Swinging between piercing highs and slurring lows, Frederick the Younger frontwoman Jenni Cochran sings with the virtuosic gusto of a Seventies UK punk. She’s actually a Clevelander, who discovered her vocal range during a postgrad stay in Vietnam teaching English.
“It was such a musical culture,” offered Cochran by phone from Tupelo, Miss., first stop on FTY’s summer-ending tour. “Every school function would always involve a singing component. There’d be close to 1,000 people at these things, so I got up there and realized singing wasn’t as terrifying as it seemed.”
As she serenaded Vietnamese students with Lady Gaga covers, the duo’s other half, Aaron Craker, worked on a solo garage rock project in Louisville called Dr. Vitamin. When Cochran moved there with her parents after Nam, she stumbled upon a Dr.

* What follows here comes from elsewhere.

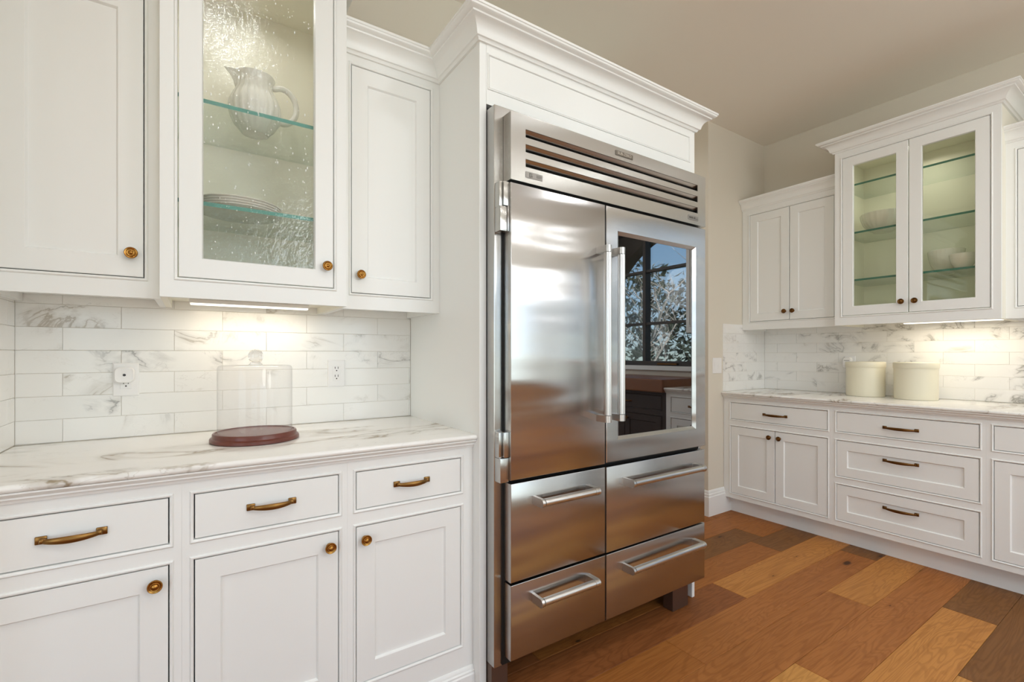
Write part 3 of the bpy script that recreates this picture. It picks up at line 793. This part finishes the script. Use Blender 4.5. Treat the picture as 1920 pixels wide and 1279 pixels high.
tag(sweep(MB(), [(SX, R_Y), (SX, 1.5015)], crown(.061, .085, 2.4745)).build('crown_moulding', M['trim'], smooth=28), 'white crown moulding above the two-door wall cabinet by the switch wall', 'moulding')
tag(sweep(MB(), [(R_W, 1.501), (GX, 1.501), (GX, .6733), (R_W, .6733)], crown(.088, .0825, 2.6803)).build('crown_moulding', M['trim'], smooth=28), 'projecting white crown moulding above the two-door glass cabinet', 'moulding')
tag(sweep(MB(), [(SX, .6730), (SX, .10), (R_W, .10)], crown(.061, .085, 2.4745)).build('crown_moulding', M['trim'], smooth=28), 'white crown moulding of the cut-off wall cabinet at the right edge', 'moulding')
for z, lb in ((2.444, 'green-edged glass shelf above the fluted bowl, topmost in the two-door glass cabinet'), (2.1134, 'green-edged glass shelf carrying the fluted bowl'), (1.7864, 'green-edged glass shelf carrying the two small white bowls')):
    glass_shelf(lb, mRg, .694, 1.480, -.435, -.042, z, M['shelf_edge_dark'])
area('under_cabinet_glow', (4.02, .92, 1.470), (0.05, 0, -1), .5, .02, 2.0, (1, .88, .68)).rotation_euler = (0, 0, math.pi / 2)
ls2 = thing('light_strip', 'warm light bar hidden under the two-door glass cabinet', 'light', (4.02, .95, 1.49))
MB().box(4.006, 4.034, .70, 1.20, 1.486, 1.4995, .002).build('housing', M['plastic'], ls2)
MB().box(4.009, 4.031, .71, 1.19, 1.480, 1.4858, .002).build('diffuser', M['led'], ls2)

# ------------------------------------------------------------------ things on the left counter and shelves
ck = thing('cake_stand', 'clear cake dome with ball handle on a round dark wooden base', 'cake stand', (.185, 1.905, COUNT))
cx, cy = .185, 1.905
MB().lathe([(k_ * .915 if k_ > .01 else k_, h_) for k_, h_ in [(.001, .0005), (.150, .0005), (.1535, .003), (.1535, .012), (.150, .0155), (.1455, .0165), (.1445, .0185), (.1445, .028), (.1415, .0315), (.136, .0318), (.1345, .0285), (.001, .0285)]], 72, (cx, cy, COUNT)).build('base', M['wood'], ck, smooth=40)
DR, DHt = .1175, .263
mb = MB(); mb.lathe([(DR, .0288), (DR, DHt - .010), (DR - .003, DHt - .003), (DR - .010, DHt), (.001, DHt)], 72, (cx, cy, COUNT))
mb.bm.faces.ensure_lookup_table()
bot = [f for f in mb.bm.faces if len(f.verts) > 10 and f.calc_center_median().z < COUNT + .1]; bmesh.ops.delete(mb.bm, geom=bot, context='FACES_ONLY')
mb.build('dome', M['dome'], ck, smooth=40)
pr = [(.001, DHt + .0003), (.021, DHt + .0003), (.0215, DHt + .004), (.017, DHt + .008), (.0135, DHt + .012)]
for i in range(1, 12):
    a = -math.pi / 2 + .62 + (math.pi - .62) * i / 11
    pr.append((.0245 * math.cos(a), DHt + .0325 + .0245 * math.sin(a)))
MB().lathe(pr, 36, (cx, cy, COUNT)).build('ball_handle', M['ball'], ck, smooth=60)

pt = thing('pitcher', 'white ribbed china pitcher with loop handle on the upper glass shelf', 'pitcher', (.195, 2.03, 2.1030))
px, py, pz = .195, 2.03, 2.1030
PP = [(.001, .0), (.040, 0), (.046, .003), (.052, .012), (.068, .032), (.082, .062), (.088, .092), (.085, .120), (.074, .148), (.063, .170), (.058, .190), (.060, .208), (.066, .222), (.068, .228), (.0655, .229), (.060, .215), (.054, .19), (.058, .165), (.078, .10), (.05, .03), (.001, .02)]
mb = MB(); n = 80
rings = []
for (r_, h_) in PP:
    row = []
    for i in range(n):
        a = 2 * math.pi * i / n
        rib = .026 * math.cos(20 * a) if .02 < h_ < .205 else 0
        rr = r_ * (1 + rib)
        dz = 0
        if h_ > .17:
            d = abs((a - math.pi + math.pi) % (2 * math.pi) - math.pi); k = max(0, 1 - d / .55) ** 2 * (h_ - .17) / .058
            rr += .034 * k; dz = .012 * k
        row.append((px + rr * math.cos(a), py + rr * math.sin(a), pz + .95 * (h_ + dz)))
    rings.append(row)
mb.loft(rings); ob = mb.build('body', M['china'], pt, smooth=50)
hp_ = []
for i in range(15):
    t = i / 14; a = math.radians(118 - 218 * t)
    hp_.append((px + .092 + .052 * math.cos(a), py, pz + .135 + .068 * math.sin(a)))
hp_.insert(0, (px + .058, py, pz + .195)); hp_.append((px + .070, py, pz + .052))
MB().tube(hp_, [(.0105, .0125)] * len(hp_), 12, True, (0, 1, 0)).build('handle', M['china'], pt, smooth=60)

plate_prof = [(.001, .001), (.075, .001), (.080, .0035), (.098, .006), (.132, .0135), (.1365, .0155), (.1365, .0172), (.133, .0172), (.099, .0095), (.078, .0065), (.001, .0055)]
def plate(z, k, label):
    mb = MB(); mb.lathe(plate_prof, 64, (.140, 1.985, z), 'z', lambda a, h: (.012 * abs(math.sin(8 * a + k)) if h > .012 else 0))
    o = mb.build('plate', M['china'], smooth=50); tag(o, label, 'plate', 'scalloped plates stacked in the seeded glass cabinet'); return o
for i, lb in enumerate(('bottom scalloped white plate of the stack below the pitcher', 'second scalloped white plate from the bottom of the stack below the pitcher', 'third scalloped white plate from the bottom of the stack below the pitcher', 'topmost scalloped white plate of the stack below the pitcher')):
    plate(1.7695 + i * .0088, i * .3, lb)

# outlets
def outlet(label, mp, u, z, rz, sockets, w=.0745, h=.1195):
    p = mp(u, 0, z); t = thing('outlet', label, 'outlet', p)
    MB(mp).rect_rings(u - w / 2, u + w / 2, z - h / 2, z + h / 2, [(0, .0003), (0, .003), (.003, .0052)]).build('cover_plate', M['plastic'], t)
    r = MB(mp).box(u - .0165, u + .0165, .005, .0066, z - .0335, z + .0335, .0008).build('receptacle', M['plastic'], t)
    mb = MB(mp)
    for dz in sockets:
        for du in (-.0065, .0065): mb.box(u + du - .0012, u + du + .0012, .0064, .0069, z + dz + .002, z + dz + .0115)
        c = z + dz - .0055
        rs = [[(u + .0027 * math.cos(2 * math.pi * k / 12), o_, c + .0027 * math.sin(2 * math.pi * k / 12)) for k in range(12)] for o_ in (.0064, .0069)]
        mb.loft(rs)
    mb.build('slots', M['slot'], r); return t
mT = ML(L_Y - .0004)
outlet('white duplex outlet on the marble tile right of the cake dome', mT, .5345, 1.1895, 0, (.018, -.018))
outlet('white outlet behind the square plug-in sensor, left of the cake dome', mT, -.2010, 1.1835, 0, (-.018,))
sn = thing('plug_in_sensor', 'square white plug-in sensor with dark round eye, in the left outlet', 'sensor', (-.204, L_Y, 1.190))
def rrect(u, z, w, h, rad, o_, n=5):
    P = []
    for cxs, czs, a0 in ((1, 1, 0), (-1, 1, 90), (-1, -1, 180), (1, -1, 270)):
        for i in range(n + 1):
            a = math.radians(a0 + 90 * i / n); P.append((u + cxs * (w / 2 - rad) + rad * math.cos(a), o_, z + czs * (h / 2 - rad) + rad * math.sin(a)))
    return P
mb = MB(mT)
mb.loft([rrect(-.204, 1.2005, .050, .050, .013, .0072), rrect(-.204, 1.2005, .057, .057, .016, .014), rrect(-.204, 1.2005, .057, .057, .016, .028), rrect(-.204, 1.2005, .051, .051, .014, .0315), rrect(-.204, 1.2005, .040, .040, .009, .0305)])
mb.build('body', M['plastic'], sn, smooth=35)
mb = MB(mT); mb.loft([[(-.2035 + r_ * math.cos(2 * math.pi * k / 20), o_, 1.2005 + r_ * math.sin(2 * math.pi * k / 20)) for k in range(20)] for r_, o_ in ((.0045, .0304), (.0045, .0316), (.003, .0318), (.0018, .031))])
mb.build('eye', M['lens'], sn)
# switch on the wing wall
mWg = ML(R_Y + .002)
sw = thing('light_switch', 'double white rocker switch on the beige wall beside the marble tile', 'switch', (3.485, R_Y, 1.184))
MB(mWg).rect_rings(3.4255, 3.545, 1.122, 1.2465, [(0, .0003), (0, .003), (.003, .0055)]).build('cover_plate', M['plastic'], sw)
for u in (3.462, 3.508): MB(mWg).prism([(.0052, 1.151), (.0062, 1.151), (.0085, 1.1845), (.0065, 1.2175), (.0052, 1.2175)], u - .0165, u + .0165).build('rocker', M['plastic'], sw)
# right outlet with plug-in night light
mT2 = MR(R_W - .0004)
outlet('white outlet behind the left cream canister', mT2, 1.578, 1.203, 0, (-.018,))
nl = thing('plug_in_device', 'rounded white plug-in device behind the left cream canister', 'device', (R_W, 1.59, 1.21))
mb = MB(mT2)
mb.loft([rrect(1.585, 1.212, .052, .078, .018, .0072), rrect(1.585, 1.212, .060, .086, .022, .014), rrect(1.585, 1.212, .060, .086, .022, .034), rrect(1.585, 1.212, .050, .076, .018, .041)])
mb.build('body', M['plastic'], nl, smooth=40)
MB(mT2).box(1.567, 1.603, .0408, .0416, 1.226, 1.229).build('light_slot', M['lens'], nl)

# canisters
def canister(label, x, y):
    t = thing('canister', label, 'canister', (x, y, COUNT), 'cream canisters on the right counter')
    MB().lathe([(.001, .0008), (.113, .0008), (.1155, .003), (.1165, .012), (.1168, .214), (.001, .214)], 64, (x, y, COUNT)).build('body', M['cream'], t, smooth=40)
    MB().lathe([(.1172, .2085), (.120, .2085), (.1212, .211), (.1214, .2385), (.1205, .2455), (.117, .2485), (.001, .2488), (.001, .2145), (.1172, .2145)], 64, (x, y, COUNT)).build('lid', M['cream'], t, smooth=40)
canister('lidded cream canister nearer the corner, in front of the plug-in device', 4.062, 1.430)
canister('lidded cream canister further from the corner, beside its twin', 4.030, 1.130)
# bowls in the right glass cabinet
def bowl(name, label, x, y, z, R_, H, flutes, amp):
    P = [(.001, 0), (R_ * .42, 0), (R_ * .45, H * .05), (R_ * .62, H * .16), (R_ * .84, H * .42), (R_ * .96, H * .75), (R_, H), (R_ * .975, H * 1.01), (R_ * .94, H * .8), (R_ * .80, H * .44), (R_ * .5, H * .14), (.001, H * .09)]
    mb = MB(); mb.lathe(P, 96, (x, y, z), 'z', (lambda a, h: amp * math.cos(flutes * a) if h > H * .1 else 0) if flutes else None)
    return tag(mb.build(name, M['china'], smooth=50), label, 'bowl', 'white bowls in the two-door glass cabinet')
bowl('bowl', 'large fluted white bowl on the middle shelf behind the left glass door', 3.965, 1.290, 2.1193, .130, .128, 24, .018)
bowl('bowl', 'taller white bowl at the back of the lowest shelf, behind the right glass door', 4.03, .975, 1.7923, .092, .150, 24, .006)
bowl('bowl', 'small plain white bowl in front on the lowest shelf, behind the right glass door', 3.89, .862, 1.7923, .066, .092, 0, 0)

# ------------------------------------------------------------------ outside the window (seen in the refrigerator's glass)
struct(MB().box(4.5, 30, -25, 8, -.6, -.5).build('ground_outside', M['lawn']))
def tree(x, y, h, seed, label):
    rnd = random.Random(seed); mb = MB()
    def br(p, d, L, r_, lev):
        pts = [p]; dd = d.copy(); q = p.copy()
        for i in range(4):
            dd = (dd + Vector((rnd.uniform(-.22, .22), rnd.uniform(-.22, .22), rnd.uniform(-.05, .16)))).normalized(); q = q + dd * (L / 4); pts.append(q.copy())
        mb.tube([tuple(k) for k in pts], [r_ * (1 - .14 * i) for i in range(5)], 5 if lev < 2 else 3, False)
        if lev < 4:
            for i in range((5, 4, 4, 3)[lev]):
                k = pts[rnd.randint(1 if lev else 2, 4)]
                nd_ = (dd * .55 + Vector((rnd.uniform(-1, 1), rnd.uniform(-1, 1), rnd.uniform(-.1, .8)))).normalized()
                br(k, nd_, L * rnd.uniform(.5, .72), r_ * .5, lev + 1)
    br(Vector((x, y, -.5)), Vector((0, 0, 1)), h, h * .022, 0)
    return tag(mb.build('tree', M['bark'], smooth=60), label, 'tree', 'bare trees outside the window')
tree(9.0, -1.2, 2.6, 1, 'nearest bare tree outside the window, in the refrigerator glass reflection')
tree(8.6, -9.8, 3.0, 2, 'tall bare tree farther back outside, in the refrigerator glass reflection')
tree(7.4, -3.4, 1.9, 3, 'small bare tree outside to one side, in the refrigerator glass reflection')
tree(8.5, -12.5, 3.2, 4, 'farthest bare tree outside by the hedge, in the refrigerator glass reflection')
mb = MB(); rnd = random.Random(5)
for i in range(14000):
    x = 12.5 + rnd.uniform(-.9, .9); y = rnd.uniform(-16, 3); z = rnd.uniform(-.5, 3.9 + .4 * math.sin(y * 1.3) + .3 * math.sin(y * 3.1))
    a, b, c = (Vector((rnd.uniform(-.14, .14), rnd.uniform(-.14, .14), rnd.uniform(-.14, .14))) for _ in range(3))
    p = Vector((x, y, z)); mb.f([mb.v(*(p + a)), mb.v(*(p + b)), mb.v(*(p + c))])
hg = mb.build('hedge', M['leaf']); hg['kind'] = 'stuff'; hg['label'] = 'green hedge outside, reflected in the refrigerator glass'

pz_ = [(-3.2, 3.4), (-3.2, 1.4)]
for i in range(13):
    a = math.pi - (math.pi / 2) * i / 12; pz_.append((-.45 + 1.25 * math.cos(a), 1.75 + 1.02 * math.sin(a)))
pz_ += [(.6, 2.77), (.6, 3.4)]
mb = MB(); mb.loft([[(x, y, z) for (y, z) in pz_] for x in (4.62, 4.80)])
struct(mb.build('trim_10', M['dwood']))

Vitamin show.
“She was the missing element,” says Craker of his former project, adding that they bonded over a shared love for David Bowie and the Beatles, so forging their own sound proved a work in progress. “She’d come up with fully formed songs, but it took me a bit to figure out the right chords to match them.”
The two became Frederick the Younger in 2015, and as they became closer, Craker slowly learned to accentuate, echo, and expand upon Cochran’s rich, wailing melodies with tremolo guitar sections and rich instrumentation brought to life by a dexterous rhythm section. It all manifests into a rockish, groove-pop iteration of the Yeah Yeah Yeahs combined with UK punk standouts Siouxsie & the Banshees.
“Someone said we’re like Jenny Lewis, but we rock out more,” proclaims Craker.